Thoughts
1 am: the stock market holds its break support.
Some perspective is important when looking at the U.S. stock market.
Despite the ongoing trade war, the S&P 500 has merely turned its January 2018 from resistance into support.
1 am: Fund managers are extremely bearish. This is a bullish contrarian sign.
Bank of America’s latest fund manager demonstrates that fund managers are the most pessimistic on the global economy since 2011.
On the surface, this seems bearish for U.S. stocks and the U.S. economy. But considering that only 10% of active fund managers outperform the S&P 500, this is actually a bullish sign for U.S. stocks. Active fund managers are mostly a contrarian indicator.

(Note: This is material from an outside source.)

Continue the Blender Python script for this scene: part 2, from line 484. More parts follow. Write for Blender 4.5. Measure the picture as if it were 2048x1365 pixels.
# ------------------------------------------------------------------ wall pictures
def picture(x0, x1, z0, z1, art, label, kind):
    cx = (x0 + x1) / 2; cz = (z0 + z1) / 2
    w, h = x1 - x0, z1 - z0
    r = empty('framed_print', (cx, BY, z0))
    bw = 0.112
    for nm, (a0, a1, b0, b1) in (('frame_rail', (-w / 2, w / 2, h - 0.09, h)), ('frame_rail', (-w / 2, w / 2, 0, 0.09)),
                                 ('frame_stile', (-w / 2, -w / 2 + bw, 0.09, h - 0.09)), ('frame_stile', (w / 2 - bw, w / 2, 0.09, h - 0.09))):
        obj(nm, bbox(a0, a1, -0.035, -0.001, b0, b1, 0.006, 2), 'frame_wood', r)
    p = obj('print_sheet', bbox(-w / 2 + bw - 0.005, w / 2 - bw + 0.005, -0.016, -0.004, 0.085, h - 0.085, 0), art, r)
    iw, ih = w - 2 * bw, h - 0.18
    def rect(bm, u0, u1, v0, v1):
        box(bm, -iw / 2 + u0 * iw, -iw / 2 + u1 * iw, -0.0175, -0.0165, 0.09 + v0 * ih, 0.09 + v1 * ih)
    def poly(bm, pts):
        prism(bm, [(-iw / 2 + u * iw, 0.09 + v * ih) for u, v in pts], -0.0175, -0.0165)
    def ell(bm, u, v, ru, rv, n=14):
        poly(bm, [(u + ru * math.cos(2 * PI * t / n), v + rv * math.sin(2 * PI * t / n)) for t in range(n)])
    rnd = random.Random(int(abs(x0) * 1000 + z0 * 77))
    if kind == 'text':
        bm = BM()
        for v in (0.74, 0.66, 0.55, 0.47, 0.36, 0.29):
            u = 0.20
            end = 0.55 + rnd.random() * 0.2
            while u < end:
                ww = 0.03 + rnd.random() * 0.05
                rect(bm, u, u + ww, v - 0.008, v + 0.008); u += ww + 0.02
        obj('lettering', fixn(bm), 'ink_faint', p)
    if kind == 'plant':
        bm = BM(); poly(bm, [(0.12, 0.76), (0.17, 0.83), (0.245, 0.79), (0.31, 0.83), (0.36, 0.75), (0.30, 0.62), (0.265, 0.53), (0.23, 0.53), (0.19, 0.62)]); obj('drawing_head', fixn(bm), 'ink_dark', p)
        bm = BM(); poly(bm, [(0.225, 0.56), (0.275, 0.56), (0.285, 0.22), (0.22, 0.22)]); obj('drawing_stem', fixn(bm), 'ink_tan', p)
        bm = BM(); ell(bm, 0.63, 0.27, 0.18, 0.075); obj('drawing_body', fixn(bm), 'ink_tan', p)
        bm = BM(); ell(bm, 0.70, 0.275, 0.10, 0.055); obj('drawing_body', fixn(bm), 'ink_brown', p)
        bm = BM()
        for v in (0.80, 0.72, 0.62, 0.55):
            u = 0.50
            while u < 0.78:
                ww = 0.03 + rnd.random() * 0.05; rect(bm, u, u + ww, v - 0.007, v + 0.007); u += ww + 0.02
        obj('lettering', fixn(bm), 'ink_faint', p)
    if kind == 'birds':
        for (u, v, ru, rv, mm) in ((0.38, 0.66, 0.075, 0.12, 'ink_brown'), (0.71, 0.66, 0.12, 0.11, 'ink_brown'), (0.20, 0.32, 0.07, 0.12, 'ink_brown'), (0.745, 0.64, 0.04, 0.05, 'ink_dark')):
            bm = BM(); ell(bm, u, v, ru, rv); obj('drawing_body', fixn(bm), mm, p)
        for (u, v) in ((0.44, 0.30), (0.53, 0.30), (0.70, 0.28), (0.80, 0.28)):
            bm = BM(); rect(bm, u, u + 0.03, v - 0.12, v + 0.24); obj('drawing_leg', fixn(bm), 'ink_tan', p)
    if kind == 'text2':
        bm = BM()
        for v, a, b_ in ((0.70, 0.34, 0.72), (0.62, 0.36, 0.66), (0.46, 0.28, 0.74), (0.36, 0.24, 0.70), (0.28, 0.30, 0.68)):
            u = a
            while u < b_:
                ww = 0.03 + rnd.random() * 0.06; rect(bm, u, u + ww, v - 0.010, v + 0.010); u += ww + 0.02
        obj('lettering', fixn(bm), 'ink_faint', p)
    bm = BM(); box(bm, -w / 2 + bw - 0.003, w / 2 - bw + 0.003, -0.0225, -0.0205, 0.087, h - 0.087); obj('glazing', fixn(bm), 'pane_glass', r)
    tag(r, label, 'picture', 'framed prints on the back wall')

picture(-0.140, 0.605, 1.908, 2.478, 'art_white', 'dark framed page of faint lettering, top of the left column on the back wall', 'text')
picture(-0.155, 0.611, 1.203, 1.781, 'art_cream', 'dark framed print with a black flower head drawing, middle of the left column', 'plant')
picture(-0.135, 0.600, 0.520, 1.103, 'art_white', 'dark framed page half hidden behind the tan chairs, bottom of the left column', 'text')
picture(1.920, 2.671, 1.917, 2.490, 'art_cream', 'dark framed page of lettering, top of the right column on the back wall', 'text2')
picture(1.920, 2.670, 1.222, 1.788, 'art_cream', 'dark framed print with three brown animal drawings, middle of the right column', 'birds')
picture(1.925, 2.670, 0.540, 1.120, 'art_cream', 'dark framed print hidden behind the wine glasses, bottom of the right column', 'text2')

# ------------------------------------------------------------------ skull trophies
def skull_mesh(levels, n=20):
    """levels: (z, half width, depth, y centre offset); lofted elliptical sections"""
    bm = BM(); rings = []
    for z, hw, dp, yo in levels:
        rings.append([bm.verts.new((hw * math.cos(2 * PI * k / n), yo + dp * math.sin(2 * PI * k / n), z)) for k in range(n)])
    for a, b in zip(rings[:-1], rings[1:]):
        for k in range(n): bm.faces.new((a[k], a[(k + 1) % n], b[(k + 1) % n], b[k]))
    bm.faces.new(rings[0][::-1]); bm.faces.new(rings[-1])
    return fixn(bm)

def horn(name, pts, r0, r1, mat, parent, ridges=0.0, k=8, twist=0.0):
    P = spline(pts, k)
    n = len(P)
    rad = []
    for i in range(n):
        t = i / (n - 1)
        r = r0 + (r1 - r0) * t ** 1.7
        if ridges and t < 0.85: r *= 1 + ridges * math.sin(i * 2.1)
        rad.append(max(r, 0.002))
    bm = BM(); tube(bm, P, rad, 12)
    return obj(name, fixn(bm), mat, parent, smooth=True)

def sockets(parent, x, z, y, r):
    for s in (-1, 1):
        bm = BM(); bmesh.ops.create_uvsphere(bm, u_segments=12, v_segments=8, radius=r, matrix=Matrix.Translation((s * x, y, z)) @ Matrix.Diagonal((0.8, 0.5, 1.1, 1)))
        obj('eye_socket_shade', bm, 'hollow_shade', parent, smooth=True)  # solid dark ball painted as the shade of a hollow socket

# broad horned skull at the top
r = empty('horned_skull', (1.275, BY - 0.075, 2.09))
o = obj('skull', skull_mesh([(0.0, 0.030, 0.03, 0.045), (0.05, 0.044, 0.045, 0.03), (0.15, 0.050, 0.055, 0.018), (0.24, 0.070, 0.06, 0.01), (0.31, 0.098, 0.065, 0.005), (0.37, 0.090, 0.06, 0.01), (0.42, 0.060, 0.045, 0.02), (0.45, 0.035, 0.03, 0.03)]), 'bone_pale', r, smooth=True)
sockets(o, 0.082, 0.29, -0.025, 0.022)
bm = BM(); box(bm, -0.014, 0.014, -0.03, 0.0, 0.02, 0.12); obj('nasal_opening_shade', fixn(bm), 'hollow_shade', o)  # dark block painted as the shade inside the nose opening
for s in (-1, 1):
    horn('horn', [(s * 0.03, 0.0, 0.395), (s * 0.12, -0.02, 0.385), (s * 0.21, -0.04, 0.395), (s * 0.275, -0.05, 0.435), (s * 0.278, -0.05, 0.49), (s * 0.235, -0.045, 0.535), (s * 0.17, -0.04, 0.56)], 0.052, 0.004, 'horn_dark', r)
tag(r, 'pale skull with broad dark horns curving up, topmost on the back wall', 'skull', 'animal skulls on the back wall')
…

As you can see in the above chart, this level of bearishness DURING AN ECONOMIC EXPANSION (e.g. 1998, 2004-2006, 2011, 2016) marks a medium term buying opportunity. And with U.S. economic growth at 3-4%, a recession over the next 6-12 months is highly unlikely.
1 am: An increasing deficit doesn’t mean that yields will soar and crush the stock market.
As you probably know, the U.S. federal debt continues to rise (partially due to Trump’s tax cuts). Some people automatically assume that a rising federal debt means that U.S. interest rates will soar (because supply of Treasuries increases). This is an oversimplification.
Yields won’t soar if demand keeps pace with supply. That’s just how markets work. And when interest rates rise, demand increases as well (more buyers are attracted to higher rates).